- **Aim of the exercise**
Only a number is wanted. Count the lines holding the string "pixels".

- **Material provided**
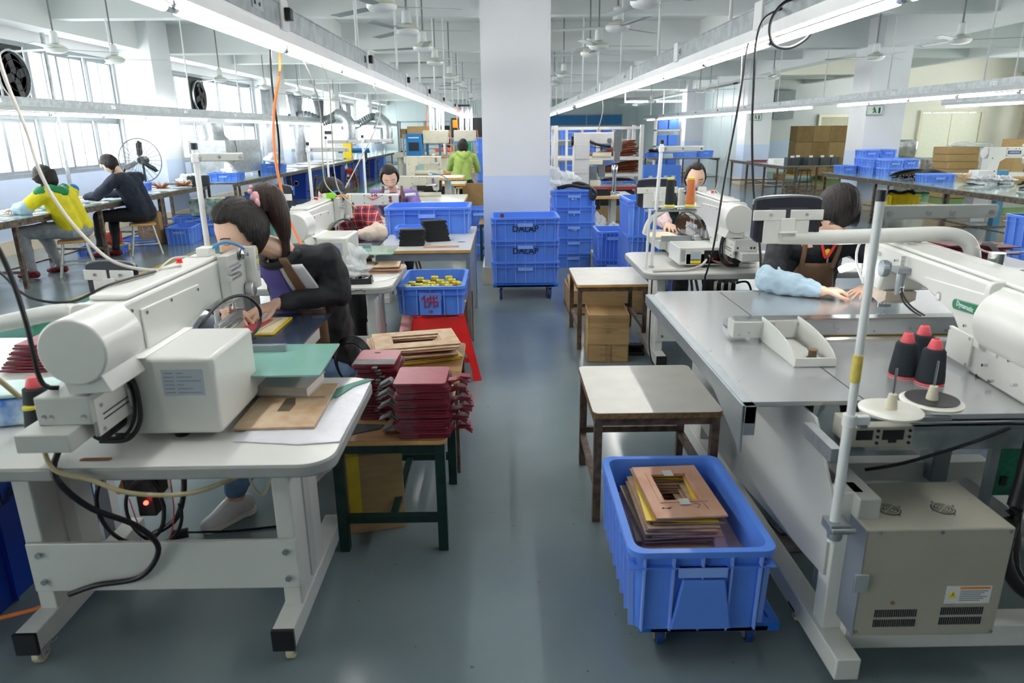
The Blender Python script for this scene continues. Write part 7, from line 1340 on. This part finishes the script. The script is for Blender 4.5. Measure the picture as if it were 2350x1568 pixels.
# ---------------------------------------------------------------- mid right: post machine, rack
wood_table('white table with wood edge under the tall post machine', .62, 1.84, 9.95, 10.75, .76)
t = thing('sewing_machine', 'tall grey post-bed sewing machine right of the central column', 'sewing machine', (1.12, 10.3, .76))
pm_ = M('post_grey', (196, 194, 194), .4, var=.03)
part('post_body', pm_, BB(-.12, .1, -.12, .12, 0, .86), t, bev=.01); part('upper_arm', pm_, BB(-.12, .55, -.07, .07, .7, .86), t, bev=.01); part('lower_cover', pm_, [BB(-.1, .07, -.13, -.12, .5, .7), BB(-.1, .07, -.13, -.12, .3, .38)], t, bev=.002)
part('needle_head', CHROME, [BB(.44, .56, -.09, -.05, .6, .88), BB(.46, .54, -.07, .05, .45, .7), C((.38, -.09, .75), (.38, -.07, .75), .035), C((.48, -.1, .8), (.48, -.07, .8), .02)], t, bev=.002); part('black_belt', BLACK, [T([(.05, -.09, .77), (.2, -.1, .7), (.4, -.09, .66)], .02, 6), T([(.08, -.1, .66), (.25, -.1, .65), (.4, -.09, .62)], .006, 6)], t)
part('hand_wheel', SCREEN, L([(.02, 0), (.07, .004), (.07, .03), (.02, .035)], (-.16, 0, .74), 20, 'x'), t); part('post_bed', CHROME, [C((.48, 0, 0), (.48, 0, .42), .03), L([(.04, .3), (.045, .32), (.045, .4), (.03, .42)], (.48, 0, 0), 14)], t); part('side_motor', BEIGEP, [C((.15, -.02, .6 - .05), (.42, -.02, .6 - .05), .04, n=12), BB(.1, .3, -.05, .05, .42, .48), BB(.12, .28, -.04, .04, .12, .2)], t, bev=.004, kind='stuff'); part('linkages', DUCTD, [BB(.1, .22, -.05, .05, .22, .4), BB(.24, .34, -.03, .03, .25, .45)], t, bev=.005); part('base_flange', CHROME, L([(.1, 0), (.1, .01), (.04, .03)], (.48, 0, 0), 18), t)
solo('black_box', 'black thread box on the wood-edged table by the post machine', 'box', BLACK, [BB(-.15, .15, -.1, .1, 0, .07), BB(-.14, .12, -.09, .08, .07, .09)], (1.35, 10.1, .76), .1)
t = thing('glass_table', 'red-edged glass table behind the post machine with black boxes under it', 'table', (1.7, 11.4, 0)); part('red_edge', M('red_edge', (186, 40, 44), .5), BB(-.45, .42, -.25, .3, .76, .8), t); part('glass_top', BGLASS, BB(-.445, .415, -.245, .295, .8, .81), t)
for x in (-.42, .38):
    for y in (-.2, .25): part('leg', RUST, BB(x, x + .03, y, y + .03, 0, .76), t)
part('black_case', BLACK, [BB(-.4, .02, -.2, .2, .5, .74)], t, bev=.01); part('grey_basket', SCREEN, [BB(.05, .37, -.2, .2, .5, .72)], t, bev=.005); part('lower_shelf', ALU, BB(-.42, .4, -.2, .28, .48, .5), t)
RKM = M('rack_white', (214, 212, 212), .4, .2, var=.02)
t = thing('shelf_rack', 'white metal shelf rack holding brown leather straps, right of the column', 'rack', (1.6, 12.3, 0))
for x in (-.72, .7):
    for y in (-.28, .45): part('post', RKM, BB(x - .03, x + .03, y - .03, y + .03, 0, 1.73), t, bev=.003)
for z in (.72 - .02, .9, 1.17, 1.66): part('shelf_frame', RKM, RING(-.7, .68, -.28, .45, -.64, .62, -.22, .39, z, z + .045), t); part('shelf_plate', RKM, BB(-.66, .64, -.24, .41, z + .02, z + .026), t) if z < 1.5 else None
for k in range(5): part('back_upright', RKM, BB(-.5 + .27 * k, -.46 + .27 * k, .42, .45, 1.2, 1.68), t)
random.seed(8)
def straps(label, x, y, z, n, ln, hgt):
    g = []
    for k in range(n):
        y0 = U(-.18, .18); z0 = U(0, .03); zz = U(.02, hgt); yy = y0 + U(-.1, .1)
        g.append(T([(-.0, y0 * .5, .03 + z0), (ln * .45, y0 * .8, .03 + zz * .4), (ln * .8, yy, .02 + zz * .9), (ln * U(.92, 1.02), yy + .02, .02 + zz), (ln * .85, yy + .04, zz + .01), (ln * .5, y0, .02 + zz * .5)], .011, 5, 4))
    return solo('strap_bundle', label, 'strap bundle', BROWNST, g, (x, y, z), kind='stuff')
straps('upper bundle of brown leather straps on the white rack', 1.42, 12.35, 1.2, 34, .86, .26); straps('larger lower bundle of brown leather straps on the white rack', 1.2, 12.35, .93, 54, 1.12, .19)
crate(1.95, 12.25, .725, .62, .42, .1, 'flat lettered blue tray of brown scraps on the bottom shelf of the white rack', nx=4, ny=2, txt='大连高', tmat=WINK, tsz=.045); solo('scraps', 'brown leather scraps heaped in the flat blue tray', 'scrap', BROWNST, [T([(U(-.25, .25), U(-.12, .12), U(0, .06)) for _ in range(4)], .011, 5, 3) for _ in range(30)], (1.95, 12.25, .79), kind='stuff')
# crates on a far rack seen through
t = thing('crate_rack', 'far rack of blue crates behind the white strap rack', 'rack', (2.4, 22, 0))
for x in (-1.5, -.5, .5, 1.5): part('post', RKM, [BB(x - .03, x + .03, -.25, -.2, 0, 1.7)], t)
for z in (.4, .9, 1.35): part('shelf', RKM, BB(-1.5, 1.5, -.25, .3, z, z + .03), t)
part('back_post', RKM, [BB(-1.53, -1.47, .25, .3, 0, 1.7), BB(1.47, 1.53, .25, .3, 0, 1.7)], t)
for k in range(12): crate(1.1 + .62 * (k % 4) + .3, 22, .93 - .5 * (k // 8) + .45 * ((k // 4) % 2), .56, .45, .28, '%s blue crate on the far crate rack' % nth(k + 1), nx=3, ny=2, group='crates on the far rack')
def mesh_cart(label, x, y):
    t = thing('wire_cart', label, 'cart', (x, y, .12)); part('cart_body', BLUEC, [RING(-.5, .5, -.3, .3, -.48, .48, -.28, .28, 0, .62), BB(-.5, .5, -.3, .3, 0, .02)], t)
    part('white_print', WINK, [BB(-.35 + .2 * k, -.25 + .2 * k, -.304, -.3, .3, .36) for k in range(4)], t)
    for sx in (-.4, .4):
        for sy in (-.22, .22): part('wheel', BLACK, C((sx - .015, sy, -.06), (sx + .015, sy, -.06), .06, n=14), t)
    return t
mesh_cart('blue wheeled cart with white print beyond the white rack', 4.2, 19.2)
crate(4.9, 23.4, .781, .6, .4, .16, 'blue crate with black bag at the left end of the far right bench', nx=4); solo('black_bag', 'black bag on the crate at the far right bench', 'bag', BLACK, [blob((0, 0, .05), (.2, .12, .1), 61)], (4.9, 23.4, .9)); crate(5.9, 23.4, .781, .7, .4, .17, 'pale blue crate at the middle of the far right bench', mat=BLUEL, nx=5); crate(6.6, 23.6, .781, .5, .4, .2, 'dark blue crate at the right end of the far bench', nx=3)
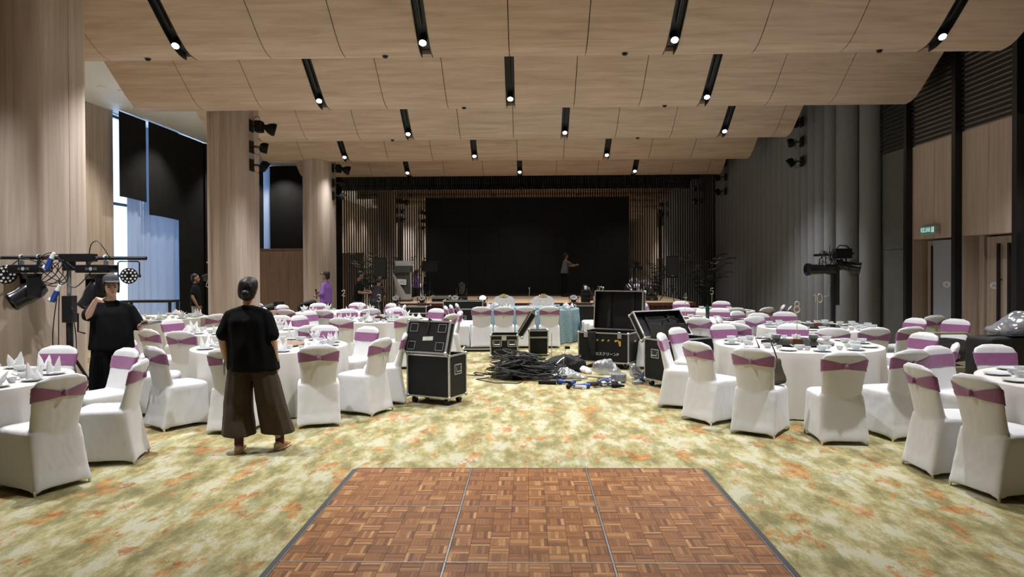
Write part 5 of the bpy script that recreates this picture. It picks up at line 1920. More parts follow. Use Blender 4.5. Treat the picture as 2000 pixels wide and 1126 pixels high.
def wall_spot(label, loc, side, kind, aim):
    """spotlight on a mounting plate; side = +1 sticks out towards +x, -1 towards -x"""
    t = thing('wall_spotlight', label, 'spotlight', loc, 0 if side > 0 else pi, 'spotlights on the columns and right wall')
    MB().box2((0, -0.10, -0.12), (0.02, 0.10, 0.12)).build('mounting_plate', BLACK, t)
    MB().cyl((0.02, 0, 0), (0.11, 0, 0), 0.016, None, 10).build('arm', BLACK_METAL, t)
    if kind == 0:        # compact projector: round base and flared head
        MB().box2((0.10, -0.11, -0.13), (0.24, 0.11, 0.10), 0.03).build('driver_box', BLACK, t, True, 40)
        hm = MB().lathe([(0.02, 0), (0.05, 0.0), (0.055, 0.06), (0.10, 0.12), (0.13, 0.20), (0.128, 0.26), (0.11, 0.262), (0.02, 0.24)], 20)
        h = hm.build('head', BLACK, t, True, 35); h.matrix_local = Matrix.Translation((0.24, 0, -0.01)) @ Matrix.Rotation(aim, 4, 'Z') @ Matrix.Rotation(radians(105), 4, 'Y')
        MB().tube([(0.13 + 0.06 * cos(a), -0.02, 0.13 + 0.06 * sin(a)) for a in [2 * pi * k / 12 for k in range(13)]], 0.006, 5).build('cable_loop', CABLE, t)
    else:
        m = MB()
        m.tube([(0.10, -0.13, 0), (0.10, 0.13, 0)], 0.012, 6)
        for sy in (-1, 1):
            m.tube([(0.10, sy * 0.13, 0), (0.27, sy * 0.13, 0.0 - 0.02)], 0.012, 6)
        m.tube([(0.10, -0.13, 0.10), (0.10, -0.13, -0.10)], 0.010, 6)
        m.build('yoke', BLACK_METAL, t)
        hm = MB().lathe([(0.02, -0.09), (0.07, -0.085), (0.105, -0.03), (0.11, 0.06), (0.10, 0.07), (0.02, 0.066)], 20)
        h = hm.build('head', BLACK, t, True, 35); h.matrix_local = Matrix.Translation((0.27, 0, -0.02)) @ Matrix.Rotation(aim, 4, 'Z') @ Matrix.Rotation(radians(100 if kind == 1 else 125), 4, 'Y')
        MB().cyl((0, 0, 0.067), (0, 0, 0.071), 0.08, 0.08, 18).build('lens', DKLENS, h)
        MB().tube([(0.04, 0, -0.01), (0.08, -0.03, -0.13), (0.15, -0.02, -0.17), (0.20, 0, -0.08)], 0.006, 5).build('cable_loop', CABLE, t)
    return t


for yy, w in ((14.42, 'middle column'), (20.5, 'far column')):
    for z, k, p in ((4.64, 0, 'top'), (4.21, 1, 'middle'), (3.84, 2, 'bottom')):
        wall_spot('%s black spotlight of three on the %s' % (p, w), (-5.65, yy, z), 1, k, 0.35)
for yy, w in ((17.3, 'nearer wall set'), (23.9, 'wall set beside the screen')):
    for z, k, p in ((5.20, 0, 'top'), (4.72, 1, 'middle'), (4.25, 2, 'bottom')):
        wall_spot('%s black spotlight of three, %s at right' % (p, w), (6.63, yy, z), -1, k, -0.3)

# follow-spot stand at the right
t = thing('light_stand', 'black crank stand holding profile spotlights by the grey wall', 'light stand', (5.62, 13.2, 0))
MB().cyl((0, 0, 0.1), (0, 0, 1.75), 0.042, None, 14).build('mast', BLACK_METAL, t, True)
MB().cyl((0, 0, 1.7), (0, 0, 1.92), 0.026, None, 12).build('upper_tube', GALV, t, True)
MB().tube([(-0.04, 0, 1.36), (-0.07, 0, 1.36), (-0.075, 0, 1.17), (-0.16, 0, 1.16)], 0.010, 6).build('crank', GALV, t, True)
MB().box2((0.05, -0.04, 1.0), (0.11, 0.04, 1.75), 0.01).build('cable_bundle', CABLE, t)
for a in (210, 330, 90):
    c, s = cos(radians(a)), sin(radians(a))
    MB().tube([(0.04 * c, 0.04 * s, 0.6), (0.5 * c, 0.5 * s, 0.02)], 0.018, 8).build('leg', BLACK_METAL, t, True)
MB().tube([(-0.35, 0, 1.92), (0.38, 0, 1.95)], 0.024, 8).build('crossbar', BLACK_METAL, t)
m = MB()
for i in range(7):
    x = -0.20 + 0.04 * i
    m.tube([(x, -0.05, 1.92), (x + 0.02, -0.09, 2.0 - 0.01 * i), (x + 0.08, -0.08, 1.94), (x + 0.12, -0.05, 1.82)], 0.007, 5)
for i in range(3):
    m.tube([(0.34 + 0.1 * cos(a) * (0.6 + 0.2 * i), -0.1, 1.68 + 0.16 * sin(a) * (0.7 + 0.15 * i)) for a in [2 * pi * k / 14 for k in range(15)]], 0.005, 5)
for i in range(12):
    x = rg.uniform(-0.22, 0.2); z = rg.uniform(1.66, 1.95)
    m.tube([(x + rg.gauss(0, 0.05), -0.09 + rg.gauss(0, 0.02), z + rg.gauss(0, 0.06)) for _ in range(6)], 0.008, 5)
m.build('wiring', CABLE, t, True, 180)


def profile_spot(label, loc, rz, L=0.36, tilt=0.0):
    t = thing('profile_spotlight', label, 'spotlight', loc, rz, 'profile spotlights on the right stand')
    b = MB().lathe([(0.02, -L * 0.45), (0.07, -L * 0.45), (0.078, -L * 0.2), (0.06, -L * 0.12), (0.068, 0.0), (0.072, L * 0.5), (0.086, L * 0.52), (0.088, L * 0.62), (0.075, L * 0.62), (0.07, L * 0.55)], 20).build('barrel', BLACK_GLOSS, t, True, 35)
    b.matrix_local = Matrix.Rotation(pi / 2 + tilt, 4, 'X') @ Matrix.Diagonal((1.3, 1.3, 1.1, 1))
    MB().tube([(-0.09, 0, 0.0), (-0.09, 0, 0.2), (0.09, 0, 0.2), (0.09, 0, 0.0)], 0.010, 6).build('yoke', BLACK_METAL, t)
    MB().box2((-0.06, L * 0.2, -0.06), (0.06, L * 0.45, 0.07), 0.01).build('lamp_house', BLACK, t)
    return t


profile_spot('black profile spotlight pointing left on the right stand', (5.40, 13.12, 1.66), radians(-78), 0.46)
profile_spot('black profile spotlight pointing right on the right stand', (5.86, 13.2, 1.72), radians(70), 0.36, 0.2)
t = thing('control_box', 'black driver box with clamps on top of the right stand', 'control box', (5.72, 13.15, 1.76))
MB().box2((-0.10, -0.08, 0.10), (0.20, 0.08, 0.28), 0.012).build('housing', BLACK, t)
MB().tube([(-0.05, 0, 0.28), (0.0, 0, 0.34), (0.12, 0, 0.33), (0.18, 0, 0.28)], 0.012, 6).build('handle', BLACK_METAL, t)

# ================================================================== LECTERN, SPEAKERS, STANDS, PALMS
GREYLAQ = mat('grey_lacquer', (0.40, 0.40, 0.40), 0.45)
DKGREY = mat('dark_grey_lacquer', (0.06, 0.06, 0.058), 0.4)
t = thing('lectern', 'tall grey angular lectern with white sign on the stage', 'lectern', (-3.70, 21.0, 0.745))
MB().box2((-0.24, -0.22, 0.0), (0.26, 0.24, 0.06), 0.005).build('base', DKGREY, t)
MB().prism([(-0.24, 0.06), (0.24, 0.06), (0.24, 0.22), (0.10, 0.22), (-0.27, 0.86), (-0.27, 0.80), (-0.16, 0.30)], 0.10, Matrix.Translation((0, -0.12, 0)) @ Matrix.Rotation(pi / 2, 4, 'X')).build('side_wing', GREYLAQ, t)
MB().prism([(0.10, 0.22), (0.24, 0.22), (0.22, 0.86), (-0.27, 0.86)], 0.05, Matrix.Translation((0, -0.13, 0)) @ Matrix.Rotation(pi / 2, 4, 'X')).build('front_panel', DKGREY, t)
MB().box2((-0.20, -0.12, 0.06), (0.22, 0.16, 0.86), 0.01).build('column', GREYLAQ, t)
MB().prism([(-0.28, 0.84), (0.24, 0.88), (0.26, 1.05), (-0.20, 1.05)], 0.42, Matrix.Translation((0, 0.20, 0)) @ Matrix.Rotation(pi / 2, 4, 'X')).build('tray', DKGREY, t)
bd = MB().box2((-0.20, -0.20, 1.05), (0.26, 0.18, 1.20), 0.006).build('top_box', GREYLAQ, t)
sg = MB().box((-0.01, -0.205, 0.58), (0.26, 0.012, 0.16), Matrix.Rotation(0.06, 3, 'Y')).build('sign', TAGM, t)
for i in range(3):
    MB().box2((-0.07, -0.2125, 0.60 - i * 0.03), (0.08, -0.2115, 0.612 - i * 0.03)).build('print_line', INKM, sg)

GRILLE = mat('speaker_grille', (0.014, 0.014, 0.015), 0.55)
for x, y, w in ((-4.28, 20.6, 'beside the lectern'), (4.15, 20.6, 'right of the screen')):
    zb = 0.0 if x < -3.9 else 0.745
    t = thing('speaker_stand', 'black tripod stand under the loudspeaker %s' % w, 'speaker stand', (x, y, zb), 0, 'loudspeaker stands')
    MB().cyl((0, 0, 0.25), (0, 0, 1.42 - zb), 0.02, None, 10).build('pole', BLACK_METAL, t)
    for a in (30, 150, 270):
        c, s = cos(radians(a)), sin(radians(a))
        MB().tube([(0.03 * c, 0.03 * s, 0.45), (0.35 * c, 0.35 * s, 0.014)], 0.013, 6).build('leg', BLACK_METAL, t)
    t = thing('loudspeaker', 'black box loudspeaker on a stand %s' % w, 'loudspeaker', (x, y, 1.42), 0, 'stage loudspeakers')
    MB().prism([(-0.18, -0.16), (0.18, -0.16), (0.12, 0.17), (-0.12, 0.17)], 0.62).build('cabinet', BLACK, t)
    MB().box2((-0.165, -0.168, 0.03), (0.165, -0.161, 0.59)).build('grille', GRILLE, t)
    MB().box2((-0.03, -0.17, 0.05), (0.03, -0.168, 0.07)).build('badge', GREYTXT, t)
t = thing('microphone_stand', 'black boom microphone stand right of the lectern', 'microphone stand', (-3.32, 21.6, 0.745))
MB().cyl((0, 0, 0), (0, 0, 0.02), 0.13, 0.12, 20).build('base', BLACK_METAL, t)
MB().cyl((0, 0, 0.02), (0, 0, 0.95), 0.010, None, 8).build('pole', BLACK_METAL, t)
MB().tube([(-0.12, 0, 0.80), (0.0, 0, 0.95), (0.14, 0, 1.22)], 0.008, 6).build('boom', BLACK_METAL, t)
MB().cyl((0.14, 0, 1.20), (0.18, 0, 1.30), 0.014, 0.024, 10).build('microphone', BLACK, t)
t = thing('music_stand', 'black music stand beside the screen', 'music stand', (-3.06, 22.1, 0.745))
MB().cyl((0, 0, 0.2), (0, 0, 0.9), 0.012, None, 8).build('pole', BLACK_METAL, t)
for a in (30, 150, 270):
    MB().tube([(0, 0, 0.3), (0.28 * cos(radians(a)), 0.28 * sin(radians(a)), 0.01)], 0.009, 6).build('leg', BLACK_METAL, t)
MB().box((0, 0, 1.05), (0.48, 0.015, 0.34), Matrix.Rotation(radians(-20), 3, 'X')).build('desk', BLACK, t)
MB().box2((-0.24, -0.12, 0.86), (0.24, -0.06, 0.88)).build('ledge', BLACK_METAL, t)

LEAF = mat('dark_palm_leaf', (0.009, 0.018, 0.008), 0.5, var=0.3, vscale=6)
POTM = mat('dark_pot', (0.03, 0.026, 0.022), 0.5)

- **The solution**
2